Go Ahead–  Blend Away.

Ethanol is an additive to gasoline.  It is an approved additive in EPA certification fuel which, as the term implies, is used to certify emissions and efficiency. The late C. Boyden Gray, unquestionably one of the great legal minds in the fields of fuels and emissions, argued that once ethanol became an approved additive for the purpose of certification there is no restriction on how much ethanol can be blended with gasoline. In fact, he argued the burden of proof would be on EPA to demonstrate—after they did extensive testing—that there were negative emissions associated with such blends.

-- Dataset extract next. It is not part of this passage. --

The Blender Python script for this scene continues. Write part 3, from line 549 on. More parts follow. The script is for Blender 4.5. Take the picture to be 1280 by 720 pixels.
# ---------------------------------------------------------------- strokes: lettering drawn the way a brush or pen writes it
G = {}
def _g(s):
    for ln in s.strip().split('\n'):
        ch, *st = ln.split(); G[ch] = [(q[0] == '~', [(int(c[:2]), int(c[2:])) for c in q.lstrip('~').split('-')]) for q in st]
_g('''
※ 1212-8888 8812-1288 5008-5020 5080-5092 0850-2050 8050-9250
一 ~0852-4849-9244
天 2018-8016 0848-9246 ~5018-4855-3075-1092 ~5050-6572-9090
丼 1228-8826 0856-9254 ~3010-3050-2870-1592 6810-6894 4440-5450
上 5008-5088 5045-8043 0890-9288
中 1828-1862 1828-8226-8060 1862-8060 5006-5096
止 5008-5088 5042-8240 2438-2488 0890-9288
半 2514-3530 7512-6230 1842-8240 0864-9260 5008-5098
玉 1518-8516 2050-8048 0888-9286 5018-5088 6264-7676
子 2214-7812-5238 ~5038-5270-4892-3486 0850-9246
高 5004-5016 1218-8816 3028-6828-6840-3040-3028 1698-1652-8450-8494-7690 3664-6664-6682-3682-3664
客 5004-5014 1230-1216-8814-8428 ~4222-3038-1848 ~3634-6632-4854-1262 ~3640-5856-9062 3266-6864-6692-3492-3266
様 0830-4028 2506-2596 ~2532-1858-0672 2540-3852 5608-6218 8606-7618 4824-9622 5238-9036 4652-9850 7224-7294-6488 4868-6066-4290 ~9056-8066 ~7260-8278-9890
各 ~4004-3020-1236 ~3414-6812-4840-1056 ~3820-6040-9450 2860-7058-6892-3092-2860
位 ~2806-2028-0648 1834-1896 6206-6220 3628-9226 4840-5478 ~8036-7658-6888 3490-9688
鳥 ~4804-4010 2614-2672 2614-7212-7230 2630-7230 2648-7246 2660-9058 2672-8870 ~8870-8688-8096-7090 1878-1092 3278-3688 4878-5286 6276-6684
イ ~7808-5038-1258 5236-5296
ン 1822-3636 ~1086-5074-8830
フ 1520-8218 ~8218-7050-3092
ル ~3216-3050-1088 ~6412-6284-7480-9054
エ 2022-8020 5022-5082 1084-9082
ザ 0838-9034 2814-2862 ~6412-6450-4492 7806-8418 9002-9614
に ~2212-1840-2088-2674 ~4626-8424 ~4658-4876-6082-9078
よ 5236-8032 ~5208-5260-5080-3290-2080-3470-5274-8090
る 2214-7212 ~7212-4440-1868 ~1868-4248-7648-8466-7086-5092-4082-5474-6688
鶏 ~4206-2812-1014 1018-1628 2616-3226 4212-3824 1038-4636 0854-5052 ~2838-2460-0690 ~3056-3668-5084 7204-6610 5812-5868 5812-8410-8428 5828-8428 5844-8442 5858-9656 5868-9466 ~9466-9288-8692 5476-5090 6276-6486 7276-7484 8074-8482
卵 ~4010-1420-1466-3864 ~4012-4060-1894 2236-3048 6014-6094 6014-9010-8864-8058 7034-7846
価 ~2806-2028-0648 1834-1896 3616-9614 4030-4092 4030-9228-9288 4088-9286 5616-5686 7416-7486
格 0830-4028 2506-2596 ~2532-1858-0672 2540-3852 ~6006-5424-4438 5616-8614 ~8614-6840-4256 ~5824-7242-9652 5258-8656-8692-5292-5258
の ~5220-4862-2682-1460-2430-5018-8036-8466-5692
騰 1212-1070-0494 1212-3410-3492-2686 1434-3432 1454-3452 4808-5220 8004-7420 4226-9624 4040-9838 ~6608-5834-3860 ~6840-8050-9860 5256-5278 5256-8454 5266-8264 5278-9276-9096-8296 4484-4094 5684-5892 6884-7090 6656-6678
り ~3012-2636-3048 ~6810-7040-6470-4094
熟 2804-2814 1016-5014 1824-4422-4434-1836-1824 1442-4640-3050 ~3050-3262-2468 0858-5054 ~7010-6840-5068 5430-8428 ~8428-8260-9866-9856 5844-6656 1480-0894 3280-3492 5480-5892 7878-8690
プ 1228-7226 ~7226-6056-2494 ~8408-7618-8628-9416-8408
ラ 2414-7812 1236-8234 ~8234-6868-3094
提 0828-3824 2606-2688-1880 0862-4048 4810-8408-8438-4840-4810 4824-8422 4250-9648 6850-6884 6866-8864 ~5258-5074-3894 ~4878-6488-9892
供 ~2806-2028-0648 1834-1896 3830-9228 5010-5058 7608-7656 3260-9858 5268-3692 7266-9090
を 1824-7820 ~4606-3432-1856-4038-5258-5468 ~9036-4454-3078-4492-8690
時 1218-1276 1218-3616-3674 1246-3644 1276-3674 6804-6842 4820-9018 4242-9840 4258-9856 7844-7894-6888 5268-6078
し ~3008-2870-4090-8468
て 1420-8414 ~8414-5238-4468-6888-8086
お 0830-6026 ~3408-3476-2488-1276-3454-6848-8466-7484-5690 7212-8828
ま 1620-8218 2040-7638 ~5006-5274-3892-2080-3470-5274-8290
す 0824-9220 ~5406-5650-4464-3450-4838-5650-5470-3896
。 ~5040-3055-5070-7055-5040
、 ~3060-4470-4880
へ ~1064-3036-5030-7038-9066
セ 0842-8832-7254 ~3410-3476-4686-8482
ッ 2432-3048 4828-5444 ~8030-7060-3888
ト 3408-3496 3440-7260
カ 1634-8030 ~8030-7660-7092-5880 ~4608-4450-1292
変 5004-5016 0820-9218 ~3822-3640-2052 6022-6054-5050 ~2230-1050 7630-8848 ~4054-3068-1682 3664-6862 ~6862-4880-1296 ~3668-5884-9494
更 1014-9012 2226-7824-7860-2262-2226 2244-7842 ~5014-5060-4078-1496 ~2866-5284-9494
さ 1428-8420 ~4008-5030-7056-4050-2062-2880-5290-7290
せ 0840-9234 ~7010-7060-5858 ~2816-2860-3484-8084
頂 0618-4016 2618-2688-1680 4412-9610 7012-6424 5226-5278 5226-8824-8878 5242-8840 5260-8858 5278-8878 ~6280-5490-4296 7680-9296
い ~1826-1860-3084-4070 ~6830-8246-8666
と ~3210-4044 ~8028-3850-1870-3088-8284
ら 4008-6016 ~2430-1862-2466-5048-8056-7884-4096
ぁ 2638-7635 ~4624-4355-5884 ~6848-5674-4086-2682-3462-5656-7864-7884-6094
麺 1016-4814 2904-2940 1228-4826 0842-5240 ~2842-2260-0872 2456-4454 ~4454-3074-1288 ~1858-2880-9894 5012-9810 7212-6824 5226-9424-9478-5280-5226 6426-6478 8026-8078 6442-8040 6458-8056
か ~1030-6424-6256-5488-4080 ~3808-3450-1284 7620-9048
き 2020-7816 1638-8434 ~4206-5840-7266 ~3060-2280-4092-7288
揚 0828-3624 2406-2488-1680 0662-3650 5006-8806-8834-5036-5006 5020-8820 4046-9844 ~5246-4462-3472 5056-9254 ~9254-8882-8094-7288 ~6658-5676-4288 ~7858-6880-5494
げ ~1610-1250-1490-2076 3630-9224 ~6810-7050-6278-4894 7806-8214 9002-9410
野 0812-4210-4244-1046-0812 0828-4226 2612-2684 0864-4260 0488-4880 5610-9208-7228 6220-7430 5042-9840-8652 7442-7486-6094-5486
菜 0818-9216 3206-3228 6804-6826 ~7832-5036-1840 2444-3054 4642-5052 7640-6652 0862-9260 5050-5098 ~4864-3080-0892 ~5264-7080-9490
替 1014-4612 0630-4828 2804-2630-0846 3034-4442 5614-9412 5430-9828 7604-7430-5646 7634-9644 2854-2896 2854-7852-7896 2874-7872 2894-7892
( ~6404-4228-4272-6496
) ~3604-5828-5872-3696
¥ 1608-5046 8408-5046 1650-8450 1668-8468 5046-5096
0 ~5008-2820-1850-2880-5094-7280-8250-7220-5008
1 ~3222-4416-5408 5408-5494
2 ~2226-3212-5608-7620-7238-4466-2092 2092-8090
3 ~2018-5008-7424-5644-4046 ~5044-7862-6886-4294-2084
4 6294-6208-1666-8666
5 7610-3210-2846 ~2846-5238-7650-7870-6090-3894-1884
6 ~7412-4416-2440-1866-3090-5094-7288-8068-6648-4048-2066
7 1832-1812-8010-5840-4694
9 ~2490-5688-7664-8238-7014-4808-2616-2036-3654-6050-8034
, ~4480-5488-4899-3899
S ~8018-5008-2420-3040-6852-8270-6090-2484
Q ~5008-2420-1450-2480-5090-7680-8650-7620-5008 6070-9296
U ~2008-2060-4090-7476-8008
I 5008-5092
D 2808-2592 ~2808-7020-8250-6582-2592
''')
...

What all this means for ethanol is that retailers should feel free to blend any volume of ethanol they choose.  Under the Governor’s request, all gasoline with ethanol would have to meet whatever the standard is for non-blended gasoline.  Under a nationwide legislative fix all ethanol blends would be treated as E10 in terms of RVP.   Either solution is better than where we are today, although a national solution would be preferable. Under both these scenarios, there seems to finally be the acknowledgement that we are talking about ANY/ALL blends greater than E10, rather than restricting this to just 15%.   E15 could become the base gasoline nationwide.

While auto and government testing validate E30 as the optimum blend level, not limiting the Rvp issue to 15% is important because an orderly transition to an E30 fuel cannot happen overnight and splash blending up to an E20 or E25 may be a stairstep to E30. This is the scenario laid out in the Next Generation Fuels Act which has languished in Congress but is the best piece of legislation to come along since the RFS.

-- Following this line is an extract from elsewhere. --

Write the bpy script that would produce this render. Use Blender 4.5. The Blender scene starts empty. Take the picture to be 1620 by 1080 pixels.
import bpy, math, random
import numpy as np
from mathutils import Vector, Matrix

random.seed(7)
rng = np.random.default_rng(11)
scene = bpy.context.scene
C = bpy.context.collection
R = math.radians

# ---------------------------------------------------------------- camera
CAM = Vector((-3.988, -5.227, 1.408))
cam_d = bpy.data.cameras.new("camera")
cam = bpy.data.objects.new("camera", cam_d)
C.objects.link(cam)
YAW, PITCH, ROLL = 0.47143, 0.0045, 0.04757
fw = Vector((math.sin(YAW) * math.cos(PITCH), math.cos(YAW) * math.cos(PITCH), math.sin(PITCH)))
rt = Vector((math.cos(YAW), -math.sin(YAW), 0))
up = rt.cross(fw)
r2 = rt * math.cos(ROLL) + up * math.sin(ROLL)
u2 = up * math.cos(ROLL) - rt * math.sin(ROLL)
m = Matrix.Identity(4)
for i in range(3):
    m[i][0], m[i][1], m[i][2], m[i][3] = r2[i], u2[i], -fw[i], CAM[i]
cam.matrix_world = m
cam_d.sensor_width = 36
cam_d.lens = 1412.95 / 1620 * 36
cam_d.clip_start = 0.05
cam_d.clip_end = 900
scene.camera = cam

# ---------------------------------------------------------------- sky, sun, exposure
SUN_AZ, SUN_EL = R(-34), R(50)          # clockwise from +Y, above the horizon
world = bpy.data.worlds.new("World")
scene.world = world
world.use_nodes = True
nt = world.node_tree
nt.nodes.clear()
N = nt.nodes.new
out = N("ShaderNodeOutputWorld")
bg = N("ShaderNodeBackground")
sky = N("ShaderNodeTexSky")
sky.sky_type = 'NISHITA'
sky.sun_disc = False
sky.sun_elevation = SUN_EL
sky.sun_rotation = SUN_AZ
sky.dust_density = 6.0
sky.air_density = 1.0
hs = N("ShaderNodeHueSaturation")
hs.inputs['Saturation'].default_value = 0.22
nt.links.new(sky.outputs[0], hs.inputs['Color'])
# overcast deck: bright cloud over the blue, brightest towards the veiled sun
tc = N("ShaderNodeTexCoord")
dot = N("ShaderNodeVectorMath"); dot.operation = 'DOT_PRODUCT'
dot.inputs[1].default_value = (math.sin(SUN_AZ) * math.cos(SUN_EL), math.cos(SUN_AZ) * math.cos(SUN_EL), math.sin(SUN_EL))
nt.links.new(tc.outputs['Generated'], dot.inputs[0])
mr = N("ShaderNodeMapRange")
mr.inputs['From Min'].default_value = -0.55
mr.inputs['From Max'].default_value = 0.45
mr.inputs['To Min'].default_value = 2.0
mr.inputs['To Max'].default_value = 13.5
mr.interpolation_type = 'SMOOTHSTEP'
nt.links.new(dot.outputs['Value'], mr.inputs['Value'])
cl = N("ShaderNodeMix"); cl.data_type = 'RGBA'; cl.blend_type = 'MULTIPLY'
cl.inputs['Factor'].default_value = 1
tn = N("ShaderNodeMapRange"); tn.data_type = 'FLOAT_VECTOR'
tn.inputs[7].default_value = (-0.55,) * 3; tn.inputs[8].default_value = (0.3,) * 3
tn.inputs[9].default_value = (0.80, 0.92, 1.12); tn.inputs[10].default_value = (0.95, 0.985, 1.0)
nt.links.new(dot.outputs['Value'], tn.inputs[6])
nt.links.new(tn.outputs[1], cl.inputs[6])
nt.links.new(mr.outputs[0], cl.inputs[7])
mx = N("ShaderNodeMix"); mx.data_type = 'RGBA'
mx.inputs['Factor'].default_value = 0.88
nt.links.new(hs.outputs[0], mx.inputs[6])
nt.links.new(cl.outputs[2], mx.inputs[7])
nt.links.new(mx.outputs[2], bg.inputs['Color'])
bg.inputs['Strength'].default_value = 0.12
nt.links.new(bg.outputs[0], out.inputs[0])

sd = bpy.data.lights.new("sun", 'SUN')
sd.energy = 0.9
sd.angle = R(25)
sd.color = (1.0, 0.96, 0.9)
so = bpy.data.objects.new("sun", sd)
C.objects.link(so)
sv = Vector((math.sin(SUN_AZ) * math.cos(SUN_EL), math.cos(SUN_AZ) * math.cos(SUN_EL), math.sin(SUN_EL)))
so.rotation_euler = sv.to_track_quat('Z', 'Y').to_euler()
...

EVs will certainly have a role in future transportation, and they should.  But I can fill the bed of a Ford E 150 with documentation that it is going to take more time than we are being told.  Heck, Ford’s EV division can’t cut jobs fast enough and reported just this month that they lost $1.3 BILLION in the first quarter of this year! Sustainable Aviation Fuels may have a role for ethanol if tax incentives stay in place but is a risky bet in a divided Congress.  With the largest motor fuel market in the world, for the US to allow itself to be captive to a 90% gasoline market is asinine. As we have pointed out many times, countries around the globe are using 20-30% blends and providing their citizens numerous benefits. We should be doing the same.

Solving this Rvp issue once and for all is the first step to breaking free of blend walls and opening the door for the high octane low carbon fuels that can utilize our abundant corn and biomass resources.